Die Angestellten des ICE fürchten, dass eine Stärkung der privaten Anbieter auf dem costaricanischen Markt die Stellung des ICE schwächt und dass schließlich der Verkauf des wichtigsten Unternehmens des Landes droht. Nicht ohne Grund, denn Anstrengungen zum Verkauf des Strom- und Telekommunikationsunternehmens hat es bereits gegeben. Ende der neunziger Jahre gingen Zehntausende bei der größten Demonstration des Landes auf die Straße, um den Ausverkauf des staatlichen Unternehmens zu verhindern, und zwar mit Erfolg. Viele Großkonzerne aus der Branche wollen das ICE trotzdem kaufen, denn das nationale Strom- und Telefonnetz ist in gutem Zustand und weit erschlossen. 97 Prozent der Haushalte in Costa Rica haben Strom­an­schluss.

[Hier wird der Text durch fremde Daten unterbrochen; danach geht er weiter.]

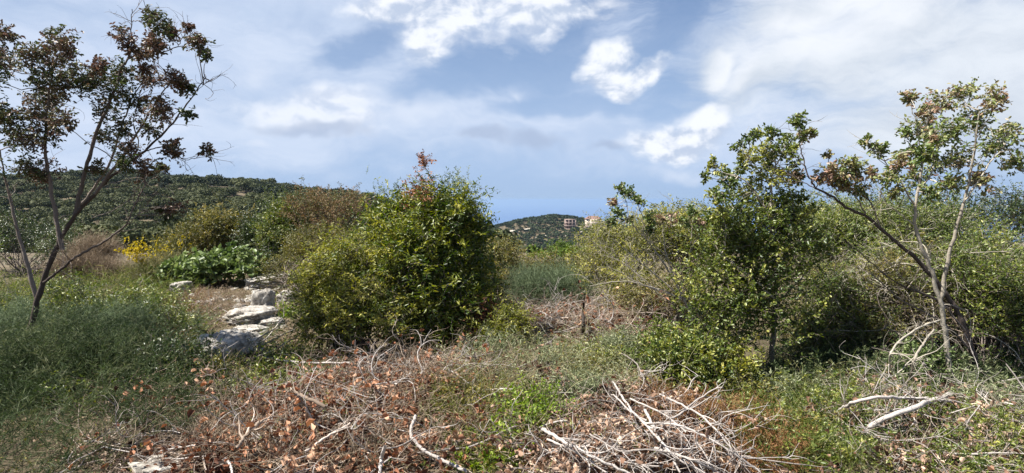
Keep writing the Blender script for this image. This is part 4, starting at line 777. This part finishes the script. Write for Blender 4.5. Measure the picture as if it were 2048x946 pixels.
tag(build('rubble', [stamp((e8 + np.random.default_rng(q_).normal(size=(8, 3)) * .12, fq, np.full(6, .35 + .1 * q_)), rp[q_::4], .02 + .06 * U(0, 1, len(rp[q_::4])) ** 2, U(0, 6, len(rp[q_::4]))) for q_ in range(4)], M_rock), 'small broken grey stones strewn along the rocky path', 'rubble', kind='stuff')

# ------------------------------------------------------------------ brush piles
def pile(label, ells, NB, L, r, m, mleaf, nleaves, leafL, dirn=(1, 0, 0), spread=1.0, thick=.13, M=(6, 5), Y1=9, carp=1500, smallm=None, lab2=''):
    p = region(NB, ells, 3.3, Y1, .15); base = np.array([p[:, 0].mean(), p[:, 1].mean(), 0]); base[2] = h(base[0], base[1])
    root = empty('brush_pile', base, label, 'brush pile')
    p = p + [0, 0, 1] * U(.0, thick, NB, 1)
    d = np.array(dirn) * np.where(U(0, 1, NB, 1) < .75, 1, -1) + rnd(NB, 3) * spread * [1, 1, .22] + [0, 0, .0]
    ps = bough(p, d, L * U(.5, 1.3, NB), r * U(.5, 1.5, NB), M)
    for q, _, _ in ps: q[:, :, 2] = h(q[..., 0], q[..., 1]) + .01 + (q[..., 2] - h(q[..., 0], q[..., 1])) * .6 + U(-.01, .03, len(q), 1)
    tag(build('twigs', [tubes(a, b, c_) for a, b, c_ in ps], m, root), kind='stuff')
    p = region(carp, ells, 2.6, Y1, .2) + [0, 0, 1] * U(-.01, thick * .8, carp, 1); c_ = curl(p, rnd(carp, 3) * [1, 1, .4], U(.1, .45, carp), 8, .33)
    tag(build('fine_twigs', [tubes(c_, taper(carp, 8, .0022, .001), 3)], smallm or M_tan, root), kind='stuff')
    nb_ = NB // 4; p = region(nb_, ells, 3.3, Y1, .0) + [0, 0, 1] * U(thick * .6, thick * 1.3, nb_, 1); pp = curl(p, (np.array(dirn) * np.where(U(0, 1, nb_, 1) < .75, 1, -1) + rnd(nb_, 3) * spread) * [1, 1, .15], U(.25, .75, nb_), 12, .22)
    pp[:, :, 2] = h(pp[..., 0], pp[..., 1]) + .05 + (pp[..., 2] - h(pp[..., 0], pp[..., 1])) * .8; rr_ = U(.0022, .0050, nb_) * np.where(U(0, 1, nb_) < .12, 2.0, 1.0); q_, dq, _ = children(pp, taper(nb_, 12, rr_, .003), 4); q_ = curl(q_, dq, U(.08, .3, len(q_)), 8, .28)
    tag(build('pale_twigs', [tubes(pp, rr_[:, None] * np.linspace(1, .4, 12)[None], 5), tubes(q_, taper(len(q_), 8, .003, .0012), 3)], M_palebark, root), kind='stuff')
    n = nleaves; k = rng.integers(0, len(ps[-1][0]), n // 2); q, dd = pick(ps[-1][0][k], U(0, 1, n // 2, 1)); q = q[:, 0]
    q2 = region(n - n // 2, ells, 2.6, Y1, .2) + [0, 0, 1] * U(0, thick, n - n // 2, 1); q = np.concatenate([q, q2]); q[:, 2] = np.maximum(q[:, 2], h(q[:, 0], q[:, 1]) + .01)
    cv = .5 + .5 * np.sin(q[:, 0] * 5 + 1) * np.sin(q[:, 1] * 6)
    sz = leafL * U(.5, 1.4, n)
    tag(build('dry_leaves', [leaves(q, rnd(n, 3) * [1, 1, .6], sz, sz * U(.35, .7, n), fold=.75, shape='round', var=np.clip(cv + .25 * rnd(n), 0, 1))], mleaf, root), kind='stuff')
    return root
PA = [(600, 882, 180, 75), (730, 822, 120, 48), (690, 910, 190, 55), (470, 925, 100, 40), (840, 778, 80, 22)]
pile('left brush pile of pinkish dead twigs and rust leaves', PA, 320, .6, .0048, M_dead, M_redleaf, 9500, .042, (-1, .35, 0), .9, .12, (6, 4), carp=5000, smallm=M_tan)
PH = [(990, 790, 90, 40), (1060, 740, 80, 30), (1000, 880, 110, 50)]
pile('sparse litter of twigs and dry leaves between the two big brush piles', PH, 60, .45, .0035, M_dead, M_redleaf, 1500, .034, (1, .2, 0), 1.0, .10, (5, 4), carp=1500)
PI = [(330, 800, 170, 110), (480, 720, 110, 60), (430, 620, 130, 50)]
pile('scattered bare twigs over the left slope and the rocky path', PI, 70, .5, .0035, M_dead, M_tan, 700, .025, (1, .3, 0), 1.0, .22, (4, 4), carp=900)
PB = [(1200, 672, 95, 30), (1110, 650, 60, 24), (1250, 700, 50, 22), (1160, 690, 60, 14)]
pile('middle brush pile of dead twigs right of the small dark post', PB, 220, .75, .0055, M_dead, M_redleaf, 1700, .045, (1, .1, 0), .8, .16, (6, 4), carp=1500)
PC = [(1230, 870, 130, 60), (1330, 905, 120, 50), (1200, 930, 160, 40), (1250, 815, 55, 24)]
pile('lower right brush pile of pale branches and curled pink leaves', PC, 75, .62, .0055, M_palebark, M_paleleaf, 5200, .038, (1, -.75, 0), .55, .15, (5, 4), carp=1300, smallm=M_dead, Y1=6)
PD = [(1760, 860, 110, 50), (1850, 900, 110, 60), (1960, 880, 120, 70), (1680, 820, 30, 20)]
pile('brush pile of pale leaves and branches at the lower right edge', PD, 120, .6, .0045, M_palebark, M_paleleaf, 2300, .038, (1, .4, 0), .9, .12, (5, 4), carp=900, smallm=M_dead, Y1=6)
PE = [(215, 925, 90, 26), (330, 890, 60, 16)]
pile('thin scatter of bare twigs at the bottom left corner', PE, 36, .7, .005, M_dead, M_paleleaf, 160, .04, (1, .2, 0), .5, .1, (5, 3), carp=200, Y1=5)
PF = [(215, 600, 60, 16), (110, 615, 90, 20)]
pile('low heap of grey twigs under the tan dry mound', PF, 50, .7, .006, M_dead, M_tan, 200, .03, (1, .1, 0), .8, .15, (5, 3), carp=500, Y1=13)
PG = [(690, 735, 60, 14), (800, 745, 100, 14), (910, 745, 60, 14)]
pile('strip of rust leaves and twigs at the foot of the largest bush', PG, 90, .6, .0045, M_dead, M_redleaf, 1500, .042, (1, 0, 0), .8, .12, (5, 4), carp=700)

# ------------------------------------------------------------------ single fallen branches
def stick(label, pts, r0, r1, m=M_palebark, lift=.10, name='fallen_branch', M=(0,), cat='branch', Ls=.3, zz=None):
    """a branch lying on the brush: every measured point meets the ground, then is lifted by the brush under it"""
    q = []
    for i, a in enumerate(pts):
        g_ = G(a[0], a[1]); l = a[2] if len(a) > 2 else lift
        g0 = np.array([0, 0, EYE]); t_ = 1 - l / (EYE - g_[2]); q.append(g0 + (g_ - g0) * t_)
    q = np.array(q); K = len(pts) * 6; s = np.r_[0, np.cumsum(np.linalg.norm(np.diff(q, axis=0), axis=1))]; u = np.linspace(0, s[-1], K)
    o_ = np.stack([np.interp(u, s, q[:, i]) for i in range(3)], 1)
    for _ in range(3): o_[1:-1] = (o_[:-2] + 2 * o_[1:-1] + o_[2:]) / 4
    o_[1:-1] += rnd(K - 2, 3) * r0 * .25
    rr = np.linspace(r0, r1, K) * (1 + .12 * np.sin(np.arange(K) * 2.3) * U(.3, 1, K)); parts = [tubes(o_[None], rr[None], 8)]
    tw = []
    if M[0]:
        p, d, r = children(o_[None], rr[None], M[0], .25, .97, .8); q1 = curl(p, d * [1, 1, .6], Ls * U(.4, 1.3, len(p)), 9, .22); tw.append(tubes(q1, taper(len(p), 9, r1 * .6 + .001, .001), 4))
        p, d, r = children(q1, taper(len(p), 9, .004, .001), 3); q2 = curl(p, d, U(.05, .22, len(p)), 6, .3); tw.append(tubes(q2, taper(len(p), 6, .0022, .0009), 3))
    o = build(name, parts, m, smooth_=True) if not tw else None
    if tw:
        root = empty(name, o_[0], label, cat); build('stem', parts, m, root, True); build('twigs', tw, m, root); return root
    return tag(o, label, cat)
stick('bent grey stick lying in the grass at the bottom centre', [(832, 832, .14), (822, 860, .13), (822, 880, .12), (850, 908, .1), (890, 925, .08), (935, 945, .08)], .0115, .010)
stick('short upright stick at the bottom edge left of the bent one', [(770, 893, .2), (762, 920, .12), (760, 950, .08)], .010, .011)
stick('straight pale branch jutting left from the largest bush', [(522, 714, .12), (560, 722, .14), (620, 727, .16), (700, 728, .18)], .008, .010, M_palebark, M=(6,), Ls=.12)
stick('curved branch on top of the left brush pile', [(650, 818, .22), (620, 800, .25), (600, 792, .25), (586, 780, .24), (560, 790, .22)], .013, .005, M_dead, M=(10,))
stick('forked stick with a dark broken end on the left brush pile', [(474, 898, .16), (495, 868, .2), (520, 848, .24)], .010, .013, M_dead, M=(7,), Ls=.25)
stick('grey branch lying across the lower left brush pile', [(610, 905, .16), (650, 880, .18), (700, 850, .18)], .008, .006, M_dead, M=(8,))
stick('dead branch on the crest of the left pile under the largest bush', [(790, 770, .15), (830, 740, .2), (880, 738, .2), (925, 742, .15)], .007, .004, M_palebark, M=(8,), Ls=.2)
stick('arched pale stem right of the largest bush base', [(905, 760, .1), (945, 735, .2), (975, 728, .22), (990, 735, .18)], .007, .004, M_palebark)
for i, (pts, l) in enumerate([([(398, 752, .1), (440, 738, .14), (490, 722, .16), (540, 705, .22), (600, 670, .3)], 'brown pole leaning over the pitted outcrop'),
        ([(440, 740, .1), (480, 712, .2), (515, 680, .3), (560, 652, .36)], 'upper slanting stem beside the outcrop'),
        ([(490, 712, .1), (530, 690, .22), (575, 665, .3), (590, 660, .3)], 'second slanting stem close below the upper one'),
        ([(470, 700, .06), (530, 682, .2), (556, 650, .3)], 'thin slanting stem running behind the other leaning stems'),
        ([(330, 800, .1), (370, 760, .2), (405, 720, .25)], 'dark thin stem slanting left below the outcrop'),
        ([(560, 605, .3), (575, 580, .45), (600, 565, .5), (632, 556, .5)], 'arched bare stem reaching into the left climber bush')]):
    stick(l, pts, .009 if i < 3 else .006, .006, M_lbark if i != 4 else M_bark)
stick('dark bent dead stick standing on the rocky path', [(397, 690, .02), (399, 672, .18), (402, 656, .26), (414, 672, .16), (426, 684, .05)], .016, .010, M_dkbark)
stick('small upright dark post behind the middle brush pile', [(1167, 676, .0), (1167, 650, .22), (1166, 628, .38), (1167, 610, .5)], .020, .013, M_dkbark, name='post', cat='post')
# pale boughs of the lower right
bb = [([(1225, 765, .14), (1262, 820, .2), (1300, 862, .2), (1340, 910, .16), (1360, 950, .1)], .008, 'long pale bough curving down through the lower right pile'),
      ([(1085, 862, .14), (1130, 885, .18), (1180, 912, .16), (1260, 950, .1)], .011, 'whitish split bough at the bottom, slanting from the centre'),
      ([(1095, 880, .12), (1150, 905, .14), (1215, 948, .1)], .007, 'thinner whitish bough just below the split one'),
      ([(1260, 800, .18), (1330, 830, .22), (1400, 890, .18), (1430, 950, .1)], .006, 'slender pale bough in the middle of the lower right pile'),
      ([(1225, 700, .12), (1270, 722, .2), (1290, 760, .18)], .006, 'bare twig running from the middle pile to the lower one'),
      ([(1320, 790, .2), (1400, 828, .26), (1440, 870, .22), (1490, 930, .12)], .007, 'long arching pale bough over the orange weeds'),
      ([(1290, 848, .18), (1360, 850, .22), (1440, 890, .2), (1520, 945, .1)], .007, 'lower arching bough reaching the bottom right of the weeds'),
      ([(1290, 820, .16), (1320, 880, .2), (1350, 920, .16), (1410, 950, .1)], .009, 'thick pale bough in the bundle at the bottom'),
      ([(1310, 900, .16), (1380, 918, .18), (1440, 950, .1)], .008, 'grey bough at the bottom of the bundle'),
      ([(1180, 870, .14), (1240, 905, .18), (1310, 900, .2), (1350, 925, .14)], .005, 'kinked thin bough crossing the pink leaves')]
for pts, r, l in bb: stick(l, [(q_[0], q_[1], q_[2] + .05) for q_ in pts], r * 1.15, r * .7, M_palebark, M=(7,), Ls=.35)
stick('thick grey cut limb in the lower right corner', [(1738, 858, .08), (1790, 832, .16), (1840, 812, .2), (1900, 790, .2)], .017, .015, M_palebark)
stick('long pale limb arching over the thick cut limb', [(1680, 822, .1), (1710, 803, .22), (1760, 795, .25), (1840, 798, .25), (1920, 806, .2)], .012, .009, M_palebark, M=(6,))
stick('pale curved limb rising to the right edge', [(1790, 800, .06), (1782, 760, .2), (1778, 710, .4), (1800, 680, .5), (1840, 655, .6), (1880, 642, .62)], .008, .008, M_lbark, M=(8,), Ls=.3)
stick('yellowish crooked limb beside the pale curved one', [(1800, 790, .05), (1822, 755, .25), (1828, 720, .4), (1845, 690, .5), (1868, 660, .6)], .011, .008, M_lbark, M=(5,), Ls=.3)
stick('straight limb running up to the left of the corner limbs', [(1720, 800, .1), (1770, 775, .2), (1800, 745, .3), (1830, 715, .35)], .007, .004, M_lbark, M=(7,), Ls=.3)
stick('leaning dead limb in front of the slim sapling', [(1338, 668, .04), (1350, 640, .2), (1362, 615, .36), (1385, 600, .45), (1420, 590, .5)], .012, .007, M_lbark, M=(6,), Ls=.25)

Ein gutes Management bescheinigt auch Salo­món Lechtmann, Geschäftsführer von Aero­energía, einem privaten Windparkbetreiber, dem ICE. »Aber es hat zu viele Angestellte auf der Lohn­liste.« Lechtmann würde gern die Kapazitäten seines Windparks erhöhen und verhandelt derzeit mit dem ICE über die Konditionen. Ein schwieriger Prozess, denn auch innerhalb des ICE ist mit der Wahl von Óscar Arias Sánchez zum Präsidenten Costa Ricas im Februar dieses Jahres einiges in Bewegung gekommen. Arias will das Freihandelsabkommen mit den USA, wenn auch in modifizierter Weise, durchs Parlament bringen und gilt als Liberaler, der auch das ICE verkaufen könnte.